C’est sur ce second volet que Chahed a marqué des points auprès de l’administration américaine, en se présentant comme un interlocuteur crédible des hauts responsables américains qui l’ont tous rencontré pendant de longues séances d’entretien.

Ce qui ressort des contacts avec les hauts responsables américains c’est que l’administration Trump a été séduite par le personnage. Il se pourrait bien qu’il soit le leader tant attendu par aussi bien les Américains que les partenaires européens.

Un autre impact positif de cette visite : la Chambre des représentants aurait décidé de maintenir l’aide pour la Tunisie et une résolution en ce sens sera bientôt adoptée par le Congrès. Preuve que Chahed a su gagner la confiance de l’administration américaine.

Au même moment, Ghannouchi paraît très fragilisé par la situation du Qatar mais aussi par celle de la Turquie, ses deux principaux soutiens étrangers. Il a subi aussi un échec total dans le dossier syrien. Même au sein du mouvement qu’il dirige depuis plus de 40 ans, Ghannouchi n’est plus le maître incontesté.
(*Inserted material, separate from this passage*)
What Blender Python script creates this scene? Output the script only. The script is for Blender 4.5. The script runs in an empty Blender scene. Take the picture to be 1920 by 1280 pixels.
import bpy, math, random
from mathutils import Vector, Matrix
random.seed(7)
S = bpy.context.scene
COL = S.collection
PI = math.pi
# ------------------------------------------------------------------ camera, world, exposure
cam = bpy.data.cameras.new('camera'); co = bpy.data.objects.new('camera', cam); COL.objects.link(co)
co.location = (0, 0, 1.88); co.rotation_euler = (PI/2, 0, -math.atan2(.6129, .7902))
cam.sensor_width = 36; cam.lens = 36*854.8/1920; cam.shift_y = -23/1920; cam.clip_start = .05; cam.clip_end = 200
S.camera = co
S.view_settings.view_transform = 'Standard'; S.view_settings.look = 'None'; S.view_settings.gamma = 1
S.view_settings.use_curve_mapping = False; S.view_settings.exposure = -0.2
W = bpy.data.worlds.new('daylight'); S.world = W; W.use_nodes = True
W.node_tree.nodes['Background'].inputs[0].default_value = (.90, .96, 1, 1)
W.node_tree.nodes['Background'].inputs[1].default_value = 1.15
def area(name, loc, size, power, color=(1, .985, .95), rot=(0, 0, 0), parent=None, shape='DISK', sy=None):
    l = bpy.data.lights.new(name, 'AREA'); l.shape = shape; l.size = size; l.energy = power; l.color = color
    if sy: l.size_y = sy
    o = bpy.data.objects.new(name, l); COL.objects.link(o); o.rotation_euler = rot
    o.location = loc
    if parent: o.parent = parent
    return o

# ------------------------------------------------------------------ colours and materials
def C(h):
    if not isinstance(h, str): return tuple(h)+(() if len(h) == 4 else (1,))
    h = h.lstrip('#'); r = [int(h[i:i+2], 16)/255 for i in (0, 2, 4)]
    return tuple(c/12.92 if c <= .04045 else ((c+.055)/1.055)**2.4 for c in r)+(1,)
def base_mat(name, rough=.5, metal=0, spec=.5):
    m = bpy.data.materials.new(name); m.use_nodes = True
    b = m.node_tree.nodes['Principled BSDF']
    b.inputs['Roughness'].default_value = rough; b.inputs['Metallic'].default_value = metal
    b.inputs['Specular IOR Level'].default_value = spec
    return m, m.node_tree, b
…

Les conflits au sein d’Ennahdha sont réels et provoquent souvent des clashs, surtout depuis le 10e congrès du parti, en mai 2016, qui a aiguisé les appétits des éventuels successeurs du guide suprême, notamment l’ancien ministre de la Santé Abdellatif Mekki. Ce dernier exprime l’impatience de la seconde génération tels Abdelhamid Jelassi, Abdelkarim Harouni, ou même Mohamed Ben Salem, qui ne font plus mystère de leur désir de voir Rached Ghannouchi lâcher du leste, loin de toute manipulation et de jeu d’influence, financier, familial, clanique ou autre.

Le «gourou de Monplaisir», qui, on le sait, tient tout le monde par la bourse, surtout ceux qui ont commencé à y goûter depuis l’accession de leur mouvement au pouvoir en 2012, a une peur bleue de sortir par la petite porte.
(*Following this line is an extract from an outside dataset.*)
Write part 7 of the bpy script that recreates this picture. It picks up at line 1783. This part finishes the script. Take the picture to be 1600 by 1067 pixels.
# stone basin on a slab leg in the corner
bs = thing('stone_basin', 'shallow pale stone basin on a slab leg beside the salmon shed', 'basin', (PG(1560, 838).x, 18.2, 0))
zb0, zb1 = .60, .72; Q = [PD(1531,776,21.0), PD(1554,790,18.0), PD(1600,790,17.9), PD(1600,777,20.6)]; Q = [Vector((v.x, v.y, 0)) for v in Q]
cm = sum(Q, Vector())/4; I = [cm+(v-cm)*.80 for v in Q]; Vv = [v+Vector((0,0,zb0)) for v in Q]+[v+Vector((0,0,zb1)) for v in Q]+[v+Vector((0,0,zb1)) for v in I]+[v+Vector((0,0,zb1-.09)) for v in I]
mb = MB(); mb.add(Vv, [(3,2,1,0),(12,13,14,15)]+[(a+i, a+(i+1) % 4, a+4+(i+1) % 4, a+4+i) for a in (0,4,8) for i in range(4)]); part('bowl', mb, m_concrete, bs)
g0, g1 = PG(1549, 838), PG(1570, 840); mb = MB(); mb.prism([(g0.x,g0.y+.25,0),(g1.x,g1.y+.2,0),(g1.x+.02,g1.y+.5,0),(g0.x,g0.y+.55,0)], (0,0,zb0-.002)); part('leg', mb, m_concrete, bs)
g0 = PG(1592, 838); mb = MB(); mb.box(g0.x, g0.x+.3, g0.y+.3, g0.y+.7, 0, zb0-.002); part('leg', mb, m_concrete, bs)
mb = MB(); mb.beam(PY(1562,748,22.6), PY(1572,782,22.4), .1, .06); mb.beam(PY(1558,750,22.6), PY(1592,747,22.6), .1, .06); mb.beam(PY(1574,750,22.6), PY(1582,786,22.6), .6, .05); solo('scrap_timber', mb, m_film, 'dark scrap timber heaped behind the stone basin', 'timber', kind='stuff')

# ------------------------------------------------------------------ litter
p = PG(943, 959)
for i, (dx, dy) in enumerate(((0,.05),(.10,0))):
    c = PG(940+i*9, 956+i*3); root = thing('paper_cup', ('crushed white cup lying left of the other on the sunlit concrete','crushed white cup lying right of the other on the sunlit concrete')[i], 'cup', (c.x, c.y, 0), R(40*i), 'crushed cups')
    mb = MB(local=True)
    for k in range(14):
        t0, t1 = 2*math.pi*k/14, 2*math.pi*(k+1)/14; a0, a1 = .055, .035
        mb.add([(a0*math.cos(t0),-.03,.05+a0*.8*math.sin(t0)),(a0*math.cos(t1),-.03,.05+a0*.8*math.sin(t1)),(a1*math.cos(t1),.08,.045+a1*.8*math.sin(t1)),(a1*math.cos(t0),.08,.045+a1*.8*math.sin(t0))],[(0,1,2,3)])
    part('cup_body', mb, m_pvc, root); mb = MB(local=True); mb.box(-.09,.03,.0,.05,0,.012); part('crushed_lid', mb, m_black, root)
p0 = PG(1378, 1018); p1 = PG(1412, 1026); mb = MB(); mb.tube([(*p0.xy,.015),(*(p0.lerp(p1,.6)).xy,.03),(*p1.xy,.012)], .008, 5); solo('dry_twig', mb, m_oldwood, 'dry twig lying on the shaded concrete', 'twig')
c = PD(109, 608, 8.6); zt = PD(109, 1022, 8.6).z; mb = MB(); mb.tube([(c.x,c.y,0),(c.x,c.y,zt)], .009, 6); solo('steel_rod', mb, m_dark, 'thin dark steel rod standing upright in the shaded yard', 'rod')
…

Aussi tente-t-il de regagner du terrain et de laisser penser à une prise réelle sur la situation par des sorties médiatiques ou des gestes symboliques comme ce Doctorat Honoris Cosa qu’il s’est fait attribuer par une université malaisienne.

Le plan «Pre-Wars»

Un autre facteur fait peur aux islamistes : l’administration américaine révise sa théorie sur le rôle des islamistes dans «le printemps arabe».
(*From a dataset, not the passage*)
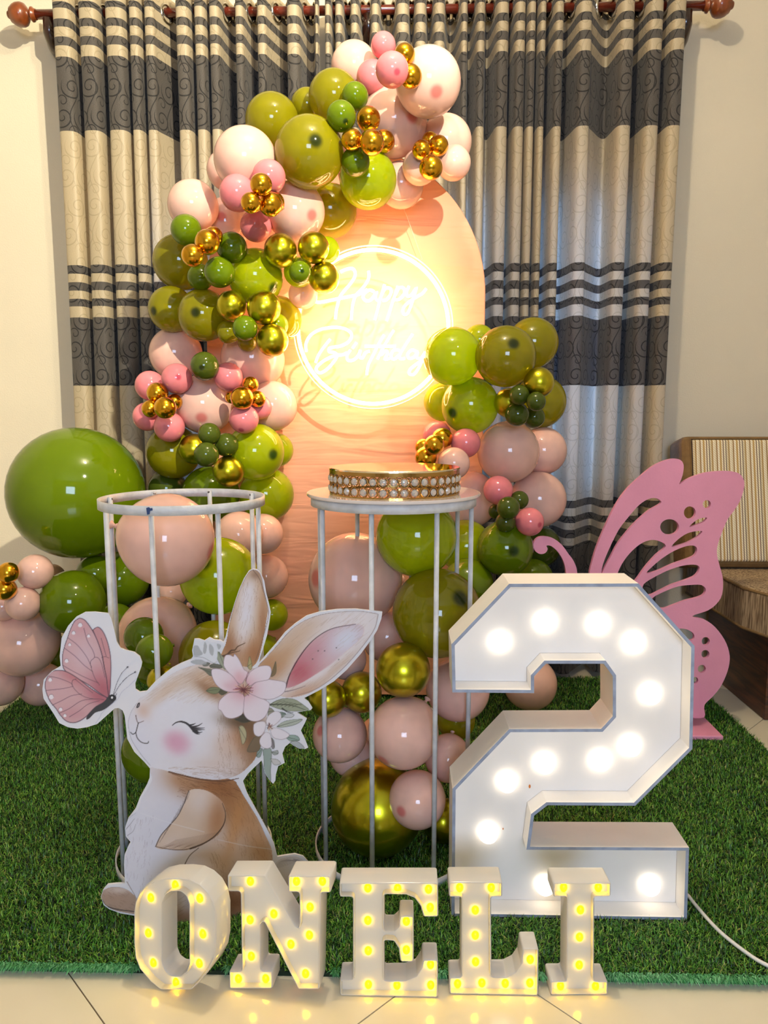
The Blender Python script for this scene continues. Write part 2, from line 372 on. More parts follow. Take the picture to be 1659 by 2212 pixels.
# fronts of the folds as seen (pixel columns at y=200): left edge, right edge
FR_L = [(116, 158), (172, 214), (229, 272), (281, 306), (314, 340), (381, 412), (421, 446), (453, 478), (509, 530), (556, 580), (620, 650), (681, 690)]
FR_R = [(702, 716), (724, 741), (757, 776), (801, 820), (855, 883), (895, 920), (935, 960), (993, 1009), (1027, 1047), (1070, 1098), (1110, 1134), (1138, 1156), (1162, 1178), (1195, 1216), (1246, 1278), (1335, 1368), (1396, 1430), (1446, 1479)]
ZTOP, ZBOT = 2.575, .03
YF, YB = 2.850, 3.000
def make_curtain(fr, label):
    xs = [(P(a, 200, YF).x, P(b, 200, YF).x) for a, b in fr]
    cp = []
    for i, (a, b) in enumerate(xs):
        w_ = b-a
        cp += [(a, YF+.030), (a+w_*.16, YF+.006), ((a+b)/2, YF), (b-w_*.16, YF+.006), (b, YF+.028)]
        if i < len(xs)-1:
            c = xs[i+1][0]; gp = c-b; dp = YB - .02*((i*37) % 3)/2
            if gp > .06: cp += [(b+gp*.25, (YF+dp)/2+.0), (b+gp*.62, dp-.01), (c-gp*.12, dp+.005), (c-.004, (YF+dp)/2+.02)]
            else: cp += [(b+gp*.1, (YF+dp)/2), (b+gp*.35, dp), (c-gp*.35, dp), (c-gp*.1, (YF+dp)/2)]
    pr = np.array(spline(cp, 5)); n = len(pr)
    ln = np.concatenate([[0], np.cumsum(np.hypot(*np.diff(pr, axis=0).T))])
    zs = np.concatenate([np.linspace(ZTOP, 2.40, 6), np.linspace(2.36, ZBOT, 54)]); R = len(zs)
    V = np.zeros((R, n, 3)); UVv = np.zeros((R, n, 2))
    for j, z in enumerate(zs):
        t = (2.5-z)/2.5
        sway = .006*np.sin(pr[:, 0]*9+1.3) * t + .010*np.sin(pr[:, 0]*3.1+t*2.2)*t
        # towards the hem neighbouring folds open into wider, softer waves
        soft = 1-.35*max(0, t-.25)
        yy = YF + (pr[:, 1]-YF)*soft + .018*t*np.sin(pr[:, 0]*14+3*t)
        V[j, :, 0] = pr[:, 0] + sway; V[j, :, 1] = np.minimum(yy, 3.03); V[j, :, 2] = z
        UVv[j, :, 0] = ln; UVv[j, :, 1] = z
    F = [(j*n+i, (j+1)*n+i, (j+1)*n+i+1, j*n+i+1) for j in range(R-1) for i in range(n-1)]
    me = bpy.data.meshes.new('curtain'); me.from_pydata(V.reshape(-1, 3).tolist(), [], F); me.update()
    uvl = me.uv_layers.new(name='UVMap'); fl_ = UVv.reshape(-1, 2)
    vi = np.zeros(len(me.loops), int); me.loops.foreach_get('vertex_index', vi); uvl.data.foreach_set('uv', fl_[vi].ravel())
    root = tag(empty('curtain', (float(pr[:, 0].mean()), 2.93, ZBOT)), label, 'curtain', 'pleated curtains on the wooden rod')
    child(link('cloth', me, M_curt, None, True), root)
    # chrome eyelet rings where the cloth crosses the rod
    yr = 2.93; k = 0
    for i in range(n-1):
        if (pr[i, 1]-yr)*(pr[i+1, 1]-yr) < 0:
            p = (pr[i]+pr[i+1])/2; d = pr[i+1]-pr[i]; ang = math.atan2(d[1], d[0])
            ang = max(-1.25, min(1.25, ang if abs(ang) < PI/2 else ang-math.copysign(PI, ang)))
            o = bpy.data.objects.new('eyelet_ring', RING); C.objects.link(o); k += 1
            o.location = (p[0], yr-.002, 2.513); o.rotation_euler = (PI/2, 0, ang); child(o, root)
    return root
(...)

Cette révision, en phase d’élaboration, vise à «en finir avec le printemps arabe», conçu par la précédente administration pour associer les islamistes au pouvoir, sinon le leur confier en totalité.

L’administration Trump juge que ce «bouleversement» introduit dans le monde arabe a coûté cher aux Etats en moyens financiers et économiques. Plus, les stratèges américains ont abouti à cette conclusion, «fatale pour les islamistes» : le «printemps arabe» a par-dessus tout nui à la sécurité des Etats Unis, autant qu’Al-Qaida, sinon plus, en facilitant l’essor des organisations terroristes comme Daech. Les attaques des ambassades américaines (en Libye et en Tunisie), en septembre 2012, ont été un vrai traumatisme pour les responsables américains.

Ce plan appelé «Pre-Wars» (anticipation des conflits) entend non seulement rompre une fois pour toute avec le projet du «Grand Moyen Orient» mais surtout vise des «pays modèles» comme la Tunisie en Afrique du Nord pour servir de «plateformes d’anticipation» dans la lutte globale contre le terrorisme. Ces pays seront assistés par tous les moyens nécessaires.

Faut-il penser que les Américains iront jusqu’à revoir leur approche des mouvements islamistes pour y voir une source de déstabilisation du monde?

Rien que cette perspective fait peur à ces mouvements, y compris, bien sûr, Ennahdha, qui a cru, un moment, avoir trompé tout le monde sur sa nature extrémiste.